In practice, it is difficult to judge a teacher's skills and effectiveness. But it is not impossible.

In any school, the teachers themselves know who the best educators are. The principals know who the better teachers are and who on the staff is not particularly effective. Students and parents also have a pretty good feel for the better teachers. Objective test scores also must play some part in the ranking process.

Despite the challenges of rating teachers, many taxpayers probably would be comfortable paying better teachers more, while also paying less-effective teachers less.

Despite the union pay program that suggests equal and uniform skills, not all teachers are equal. It's no different than the range of skills found in other professions.

In Minneapolis, the teachers union is working with Minnesota's Republican governor on an experimental program that rewards teachers partly based on classroom experience.

According to a recent article in the New York Times, "a consensus is building across the political spectrum that rewarding teachers with bonuses or raises for improving student achievement, working in lower- income schools or teaching subjects that are hard to staff can energize veteran teachers and attract bright rookies to the profession."

InWashington, the Department of Education has awarded 18 new federal grants to schools and districts in 19 states to develop incentive pay programs for teachers.

Just last week, the New York City teachers union and Mayor Michael Bloomberg agreed to a plan that will award bonuses to teachers based on test scores of children at schools with mostly poor children.

Merit pay programs for teachers also are happening in Denver, Tennessee and Florida.

The nation's largest teachers union, the National Education Association (NEA), labels merit pay or any system of compensation based on teachers' performance as "inappropriate."
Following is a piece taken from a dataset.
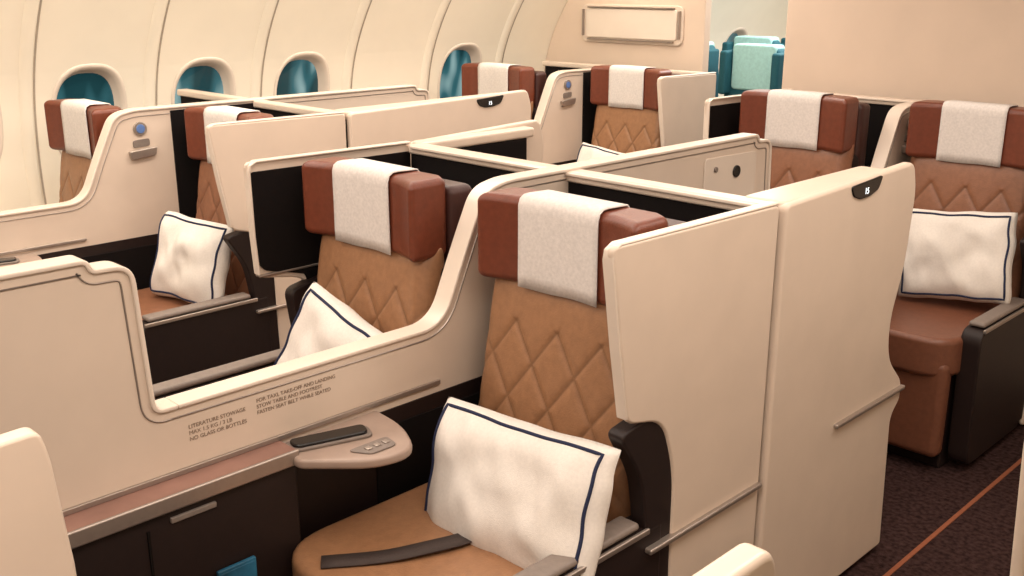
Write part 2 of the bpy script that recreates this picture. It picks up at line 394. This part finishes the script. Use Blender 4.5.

In a speech last summer, Demo-cratic presidential candidate Sen. Barack Obama told the national convention of the NEA that performance-based merit pay ought to be considered in public schools.

Public sentiment appears to be moving away from the official position of the teachers union. Even some teachers, most likely the more motivated and more capable ones, are embracing the idea of merit or performance pay.

And why wouldn't they? It makes sense that the teachers who are the most capable and most effective at educating students should make more money than their less-talented or less-dedicated colleagues down the hall, who now make the same salary as the top teachers.

Teaching staffs at schools are not like the fictional Lake Wobegon, where all the children are above average. Some teachers are better than others. And merit pay would allow the better teachers to be rewarded for their efforts and results. Merit pay also might motivate some other teachers to become better.

As teachers union demands and taxpayer support for universal pay hikes reach a breaking point, merit pay for teachers is an idea whose time has come.